Wer nun glaubt, dass dieses Beispiel an der Haaren herbeigezogen und alles viel zu aufwendig sei, liegt falsch. Eine Schnittstelle zum Pfandsystem, dazu etwas Programmieraufwand (ich vermeide das Buzzwort „KI”, weil es die dazu wirklich nicht braucht) und ein paar Filter und schon purzeln die Missetäter aus der Anonymität, auf dass sie geschröpft werden mögen, denn Deutschland braucht Geld für alle Welt. Wenn dann die anderen Discounter und Supermärkte nachgezogen haben (und das werden sie tun), gibt es eine bundesweite Pfandbonerfassung und der Trog wird für die Schweine noch attraktiver.
Immer noch skeptisch, dass so etwas im besten Deutschland aller Zeiten Realität werden könnte? Dem kann abgeholfen werden. Beispiel gefällig? In den goldenen Zeiten war Ebay zwar kein rechts- aber doch ein weitgehend kontrollfreier Raum. Geld wurde mal eben so überwiesen und wurde mitunter sogar im Briefumschlag verschickt. Ach, war das schön, aus den USA in den 1990ern per Post Dollarnoten zu erhalten … Aber zurück zum Thema: Da kaufte und verkaufte man nach Herzenslust und tat das in durchaus mit Gewinnerzielungsabsicht und in gewerblichen Dimensionen, ohne ein Gewerbe anzumelden oder gar irgendwelche Steuern abzuführen (Ich würde so kriminelle Dinge natürlich nie tun.). Vor einigen Jahren endeten diese paradiesischen Zustände, die Finanzbehörden lesen seitdem automatisiert mit, wer in welchen Größenordnungen handelt und achten darauf, dass die Kasse klingelt. Da ist es nur eine Frage der Zeit, bis auch gar zu eifrige Flaschensammler an die Reihe kommen.

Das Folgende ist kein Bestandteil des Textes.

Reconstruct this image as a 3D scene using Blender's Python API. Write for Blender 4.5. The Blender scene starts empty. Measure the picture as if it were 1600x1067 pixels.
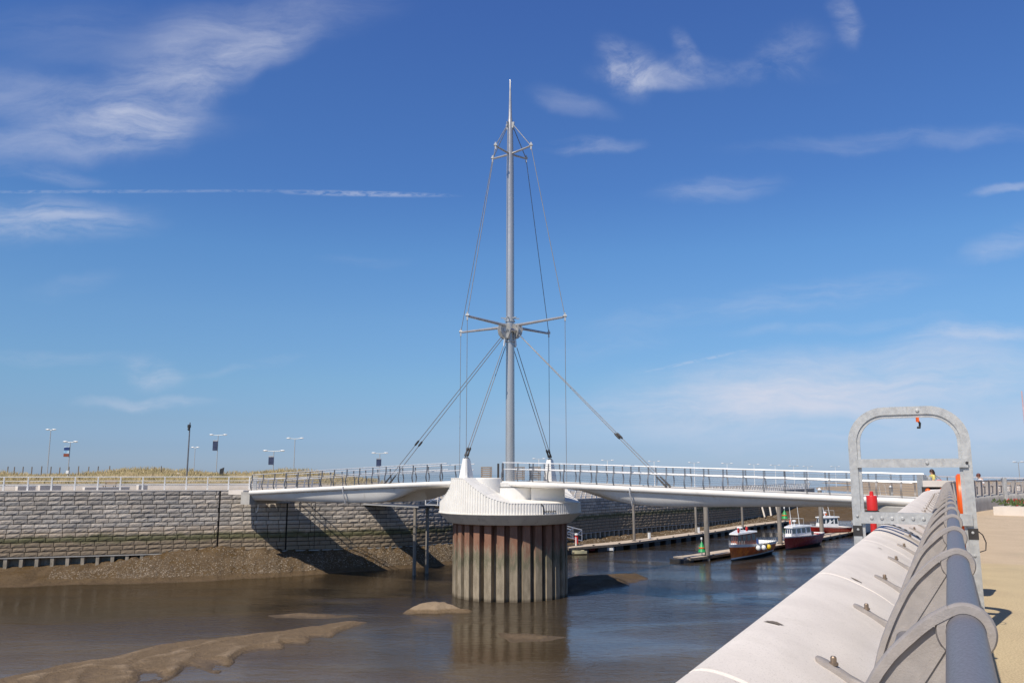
import bpy, math, random
import numpy as np
from mathutils import Vector, Matrix

R = random.Random(7)
scene = bpy.context.scene
COL = scene.collection

# ------------------------------------------------------------------ camera
EYE = 9.1                       # metres above the low-tide water
FPX = 1297.0                    # focal length in pixels of the 1600 px wide photograph
PITCH = math.radians(9.05)
cam_data = bpy.data.cameras.new("camera")
cam_data.sensor_width = 36.0
cam_data.lens = 36.0 * FPX / 1600.0
cam_data.clip_start = 0.05
cam_data.clip_end = 30000
cam = bpy.data.objects.new("camera", cam_data)
cam.location = (0, 0, EYE)
cam.rotation_euler = (math.pi / 2 + PITCH, 0, 0)
COL.objects.link(cam)
scene.camera = cam

# ------------------------------------------------------------------ exposure
vs = scene.view_settings
vs.view_transform = 'Standard'
vs.look = 'None'
vs.exposure = 0.0
vs.gamma = 1.0
vs.use_curve_mapping = False

# ------------------------------------------------------------------ sun
SUN_AZ = math.radians(38.5)     # horizontal travel of the light, from +Y towards +X
SUN_EL = math.radians(50)
sun_data = bpy.data.lights.new("sun", 'SUN')
sun_data.energy = 5.0
sun_data.angle = math.radians(0.5)
sun_data.color = (1.0, 0.915, 0.79)
sun = bpy.data.objects.new("sun", sun_data)
travel = Vector((math.sin(SUN_AZ) * math.cos(SUN_EL), math.cos(SUN_AZ) * math.cos(SUN_EL), -math.sin(SUN_EL)))
sun.rotation_euler = travel.to_track_quat('-Z', 'Y').to_euler()
sun.location = (-40, -50, 80)
COL.objects.link(sun)

# ------------------------------------------------------------------ pixel <-> direction helpers (survey of the photograph)
CP, SP = math.cos(PITCH), math.sin(PITCH)


def ray(x, y):
    dx = x - 800.0
    dy = 533.5 - y
    Y = FPX * CP - dy * SP
    Z = FPX * SP + dy * CP
    return dx / Y, Z / Y


def at(x, y, Y):
    u, v = ray(x, y)
    return Vector((u * Y, Y, EYE + v * Y))


def onz(x, y, z):
    u, v = ray(x, y)
    Y = (z - EYE) / v
    return Vector((u * Y, Y, z))


# ------------------------------------------------------------------ world: sky and cirrus
world = bpy.data.worlds.new("World")
scene.world = world
world.use_nodes = True
wn, wl = world.node_tree.nodes, world.node_tree.links
wn.clear()


def wnode(t, **kw):
    n = wn.new(t)
    for k, v in kw.items():
        setattr(n, k, v)
    return n


def wmath(op, a, b=None, clamp=False):
    n = wnode('ShaderNodeMath', operation=op)
    n.use_clamp = clamp
    for i, s in enumerate((a, b)):
        if s is None:
            continue
        if hasattr(s, 'links'):
            wl.new(s, n.inputs[i])
        else:
            n.inputs[i].default_value = s
    return n.outputs[0]


sky = wnode('ShaderNodeTexSky', sky_type='NISHITA')
sky.sun_disc = False
sky.sun_elevation = SUN_EL
sky.sun_rotation = SUN_AZ + math.pi
sky.altitude = 0
sky.air_density = 1.0
sky.dust_density = 0.35
sky.ozone_density = 3.0
hsv = wnode('ShaderNodeHueSaturation')
hsv.inputs['Hue'].default_value = 0.506
hsv.inputs['Saturation'].default_value = 1.12
hsv.inputs['Value'].default_value = 1.0
wl.new(sky.outputs[0], hsv.inputs['Color'])
tc = wnode('ShaderNodeTexCoord')
sep = wnode('ShaderNodeSeparateXYZ')
wl.new(tc.outputs['Generated'], sep.inputs[0])
ramp = wnode('ShaderNodeValToRGB')           # elevation tint: bluer low sky, unseen overhead sky dimmed to cut fill light
STOPS = [(0.0, .52, .69, 1.22), (.03, .48, .625, 1.045), (.06, .53, .66, .94), (.106, .63, .80, .96), (.18, .74, .94, 1.06), (.256, .74, 1.0, 1.15), (.33, .67, .92, 1.17), (.43, .70, .93, 1.22), (.52, .71, .91, 1.26), (.62, .60, .72, .90), (1.0, .58, .66, .80)]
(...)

Noch mal zurück zum Trog und den Schweinen: Die digitalen Pfandbons bieten den Mitgliedern der Suidae-Familie (aka Echte Schweine) neben der finanziellen Trüffelsuche noch einen weiteren Mehrwert. Wer sie nutzt, fügt seiner ohnehin meist deutlich sichtbaren Datenspur freiwillig weitere Fußabdrücke hinzu. Schließlich wird ja nicht nur der am Automaten erlöste Betrag erfasst, sondern auch Ort und Zeit der Leergutrückgabe. Und der nächsten, und übernächsten … Der feuchte Traum aller Schlapphüte wird Realität. Klar, ich weiß: Wer nichts zu verbergen hat, muss keine Angst davor haben, ein hochpräzises Bewegungsprofil zu erzeugen. Schließlich ist Deutschland ein Rechtsstaat und niemand käme auf die Idee, einen haltlos denunzierten Michael Ballweg neun Monate lang in Untersuchungshaft zu sperren … Angenehme Träume noch! -ad
P.S.: Der Fairness halber sei ein wesentlicher Vorteil des digitalen Pfandbons nicht verschwiegen: Da kein Kunde seinen Bon mehr liegenlassen oder verlieren kann, läuft keine unterbezahlte Verkäuferin mehr Gefahr, einen solchen zu finden, aufzuheben, einzulesen und ihren Job zu verlieren.